Well, who wouldda thunk, swimming doesn't include friction.
No more shaving down before the meet.
It must be the pull of the moon that makes them legs sink.
:D ;)

USMSarah
August 15th, 2005, 12:12 AM
When I think of a triathletes body, I think of a very very slim frame, they look like a stick.

When I think of a swimmers body, I see broad shoulders, smaller waists... muscles not too big but not too small.

Which would you rather have (or look at)?


PS- Aren't the best triathletes usually crappy swimmers?

mattson
August 16th, 2005, 09:34 AM
I remember watching the women's triathlon on TV for the 2000 Olympics. I was surprised that I recognized the top US finisher (Zieger), as we were in the same year in college. She was the top distance swimmer for the swim team. I had no idea that she had become a world-class biker and runner.

Kevin in MD
August 18th, 2005, 12:53 PM
Originally posted by Howard
Why do tri competitions often have a clydesdale division?

The short answer is that triathletes come in all shapes and sizes. Granted, the fastest guys are in great shape but the rest of us can be more ummmm, "generously porportioned."

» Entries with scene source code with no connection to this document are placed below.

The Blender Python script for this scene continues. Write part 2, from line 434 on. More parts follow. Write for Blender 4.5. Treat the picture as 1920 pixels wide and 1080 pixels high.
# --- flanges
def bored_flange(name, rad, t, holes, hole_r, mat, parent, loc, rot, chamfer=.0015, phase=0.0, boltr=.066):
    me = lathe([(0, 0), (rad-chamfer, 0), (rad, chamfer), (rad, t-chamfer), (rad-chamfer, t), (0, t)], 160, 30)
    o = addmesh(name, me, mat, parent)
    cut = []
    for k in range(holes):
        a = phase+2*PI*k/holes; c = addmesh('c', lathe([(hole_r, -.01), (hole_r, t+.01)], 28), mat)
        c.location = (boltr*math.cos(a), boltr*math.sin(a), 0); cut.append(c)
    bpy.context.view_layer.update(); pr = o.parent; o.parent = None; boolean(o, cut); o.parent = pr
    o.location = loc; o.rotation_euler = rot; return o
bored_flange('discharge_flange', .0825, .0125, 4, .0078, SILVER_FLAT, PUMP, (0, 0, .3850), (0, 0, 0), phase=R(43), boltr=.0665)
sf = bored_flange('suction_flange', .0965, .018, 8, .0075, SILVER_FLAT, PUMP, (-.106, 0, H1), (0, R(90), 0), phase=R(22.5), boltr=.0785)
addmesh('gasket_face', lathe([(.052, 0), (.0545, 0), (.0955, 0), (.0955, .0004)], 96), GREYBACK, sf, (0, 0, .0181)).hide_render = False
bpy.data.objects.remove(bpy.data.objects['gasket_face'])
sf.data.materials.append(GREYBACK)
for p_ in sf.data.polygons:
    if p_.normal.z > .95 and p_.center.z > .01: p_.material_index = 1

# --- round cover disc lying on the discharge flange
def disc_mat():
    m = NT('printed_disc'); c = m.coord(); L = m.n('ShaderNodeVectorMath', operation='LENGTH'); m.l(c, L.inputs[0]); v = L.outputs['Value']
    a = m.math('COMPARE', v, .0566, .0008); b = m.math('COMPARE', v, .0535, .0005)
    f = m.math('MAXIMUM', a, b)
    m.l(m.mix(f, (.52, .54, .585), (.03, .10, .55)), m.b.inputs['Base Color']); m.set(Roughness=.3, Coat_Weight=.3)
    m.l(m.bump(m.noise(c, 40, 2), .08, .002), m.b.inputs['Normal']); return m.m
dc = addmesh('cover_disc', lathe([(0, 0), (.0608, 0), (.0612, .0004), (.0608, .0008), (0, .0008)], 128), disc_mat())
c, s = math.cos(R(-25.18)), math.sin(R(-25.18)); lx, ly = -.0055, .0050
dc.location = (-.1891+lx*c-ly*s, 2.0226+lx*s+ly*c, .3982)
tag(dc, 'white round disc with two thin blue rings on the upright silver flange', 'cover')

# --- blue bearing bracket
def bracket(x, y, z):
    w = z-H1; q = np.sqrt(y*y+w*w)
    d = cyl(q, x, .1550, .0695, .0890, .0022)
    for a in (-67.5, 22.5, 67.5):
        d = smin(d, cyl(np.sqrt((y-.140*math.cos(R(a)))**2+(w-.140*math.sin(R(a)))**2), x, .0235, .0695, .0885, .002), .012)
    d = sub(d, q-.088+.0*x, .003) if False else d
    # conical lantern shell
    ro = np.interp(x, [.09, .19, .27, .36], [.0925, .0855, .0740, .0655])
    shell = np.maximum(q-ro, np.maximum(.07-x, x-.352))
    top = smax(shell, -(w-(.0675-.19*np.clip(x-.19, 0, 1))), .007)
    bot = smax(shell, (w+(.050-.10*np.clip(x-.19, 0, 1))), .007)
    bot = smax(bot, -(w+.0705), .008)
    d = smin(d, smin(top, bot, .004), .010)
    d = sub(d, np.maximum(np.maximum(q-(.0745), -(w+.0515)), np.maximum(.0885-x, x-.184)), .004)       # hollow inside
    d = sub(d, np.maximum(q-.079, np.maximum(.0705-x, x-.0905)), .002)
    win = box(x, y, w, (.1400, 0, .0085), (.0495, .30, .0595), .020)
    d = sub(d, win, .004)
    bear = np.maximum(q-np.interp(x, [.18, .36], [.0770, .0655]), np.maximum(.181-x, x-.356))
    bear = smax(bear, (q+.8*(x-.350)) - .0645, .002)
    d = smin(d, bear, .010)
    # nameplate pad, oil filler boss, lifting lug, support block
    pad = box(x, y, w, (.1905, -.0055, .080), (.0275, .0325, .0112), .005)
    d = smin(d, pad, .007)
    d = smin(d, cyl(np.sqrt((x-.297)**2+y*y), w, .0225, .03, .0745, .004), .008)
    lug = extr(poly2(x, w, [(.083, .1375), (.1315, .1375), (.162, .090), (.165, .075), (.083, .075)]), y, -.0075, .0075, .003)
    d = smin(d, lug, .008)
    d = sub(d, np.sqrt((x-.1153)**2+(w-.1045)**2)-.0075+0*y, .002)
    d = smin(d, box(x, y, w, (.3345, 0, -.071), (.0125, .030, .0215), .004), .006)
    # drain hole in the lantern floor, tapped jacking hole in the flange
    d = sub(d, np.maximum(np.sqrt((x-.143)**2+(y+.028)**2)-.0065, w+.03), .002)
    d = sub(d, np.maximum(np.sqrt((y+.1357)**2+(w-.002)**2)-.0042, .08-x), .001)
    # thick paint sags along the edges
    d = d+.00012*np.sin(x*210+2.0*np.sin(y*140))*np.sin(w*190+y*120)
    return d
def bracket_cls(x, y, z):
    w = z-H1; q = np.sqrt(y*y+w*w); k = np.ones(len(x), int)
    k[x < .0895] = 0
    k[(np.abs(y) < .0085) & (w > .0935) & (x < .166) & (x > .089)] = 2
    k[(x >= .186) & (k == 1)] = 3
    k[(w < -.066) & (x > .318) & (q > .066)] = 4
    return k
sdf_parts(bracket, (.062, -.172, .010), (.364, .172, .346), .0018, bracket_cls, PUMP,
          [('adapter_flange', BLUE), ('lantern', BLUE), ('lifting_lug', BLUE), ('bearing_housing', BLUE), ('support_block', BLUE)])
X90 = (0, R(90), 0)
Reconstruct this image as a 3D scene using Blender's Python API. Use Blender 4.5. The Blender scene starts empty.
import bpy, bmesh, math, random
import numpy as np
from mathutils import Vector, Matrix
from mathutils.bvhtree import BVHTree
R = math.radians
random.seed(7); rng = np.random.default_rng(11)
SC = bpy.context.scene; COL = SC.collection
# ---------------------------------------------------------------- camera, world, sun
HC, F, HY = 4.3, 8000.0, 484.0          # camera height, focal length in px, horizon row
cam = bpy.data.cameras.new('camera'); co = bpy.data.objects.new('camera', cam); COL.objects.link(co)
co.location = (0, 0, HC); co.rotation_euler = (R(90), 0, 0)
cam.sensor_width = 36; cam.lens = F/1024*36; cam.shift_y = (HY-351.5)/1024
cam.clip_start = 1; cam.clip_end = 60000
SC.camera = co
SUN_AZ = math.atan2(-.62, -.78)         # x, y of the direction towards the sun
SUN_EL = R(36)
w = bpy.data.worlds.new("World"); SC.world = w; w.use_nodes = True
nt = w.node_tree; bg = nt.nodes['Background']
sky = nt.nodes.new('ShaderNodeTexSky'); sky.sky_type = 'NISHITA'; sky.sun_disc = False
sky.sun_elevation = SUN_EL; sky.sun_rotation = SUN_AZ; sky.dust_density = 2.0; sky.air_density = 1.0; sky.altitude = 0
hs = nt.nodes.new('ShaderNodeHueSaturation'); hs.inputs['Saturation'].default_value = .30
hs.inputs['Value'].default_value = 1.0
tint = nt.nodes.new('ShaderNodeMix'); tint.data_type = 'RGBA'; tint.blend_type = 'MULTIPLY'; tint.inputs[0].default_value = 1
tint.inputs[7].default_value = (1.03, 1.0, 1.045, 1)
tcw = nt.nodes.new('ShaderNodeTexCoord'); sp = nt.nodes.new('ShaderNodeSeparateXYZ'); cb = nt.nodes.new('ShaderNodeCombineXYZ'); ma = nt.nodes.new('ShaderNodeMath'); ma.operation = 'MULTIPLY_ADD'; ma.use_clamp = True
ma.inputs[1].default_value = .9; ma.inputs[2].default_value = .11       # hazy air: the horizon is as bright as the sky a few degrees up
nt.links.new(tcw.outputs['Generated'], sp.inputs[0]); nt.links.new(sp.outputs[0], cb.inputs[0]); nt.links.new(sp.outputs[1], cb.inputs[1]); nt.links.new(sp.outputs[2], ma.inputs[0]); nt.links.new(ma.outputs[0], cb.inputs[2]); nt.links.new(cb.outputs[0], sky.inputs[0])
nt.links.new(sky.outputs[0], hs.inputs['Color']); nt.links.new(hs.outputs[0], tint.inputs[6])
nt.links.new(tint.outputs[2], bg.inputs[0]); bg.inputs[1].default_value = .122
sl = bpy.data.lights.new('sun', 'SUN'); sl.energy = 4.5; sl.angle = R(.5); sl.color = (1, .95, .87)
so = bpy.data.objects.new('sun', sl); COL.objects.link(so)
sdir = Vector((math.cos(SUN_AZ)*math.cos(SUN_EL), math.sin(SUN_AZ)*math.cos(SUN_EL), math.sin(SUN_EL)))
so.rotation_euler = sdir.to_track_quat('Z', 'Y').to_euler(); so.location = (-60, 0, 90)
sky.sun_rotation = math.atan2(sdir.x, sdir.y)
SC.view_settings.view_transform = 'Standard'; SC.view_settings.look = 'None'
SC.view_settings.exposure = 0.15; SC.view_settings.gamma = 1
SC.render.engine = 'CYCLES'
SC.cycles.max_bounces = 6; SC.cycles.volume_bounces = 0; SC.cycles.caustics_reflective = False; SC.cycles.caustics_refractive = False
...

The long answer is that a guy from Baltimore years ago did some work to show that road race finish times are dependent to a large degree on weight. The upsot being that a guy who is 6'4" tall, built well, weighing 200 pounds will never be at the front of a running race. He might be OK mind you, 17 minutes ofr the 5k, but at most 5k races they will be over a minute off of the front of the race. Anyway this guy did the work and documented it well. So race directors started having clydesdale divisions to let the bug guys race amongst themselves.

It carried over to triathlon from running. It is a common misconception that the clydesdale division is for the fat guys. While we enjoy the clydesdale division! it is not really meant for us. It is for the tall muscular guy in excellent shape who in spite of all his training, determinatioin and attention to his weight, will never be at the front of the race in a major competition.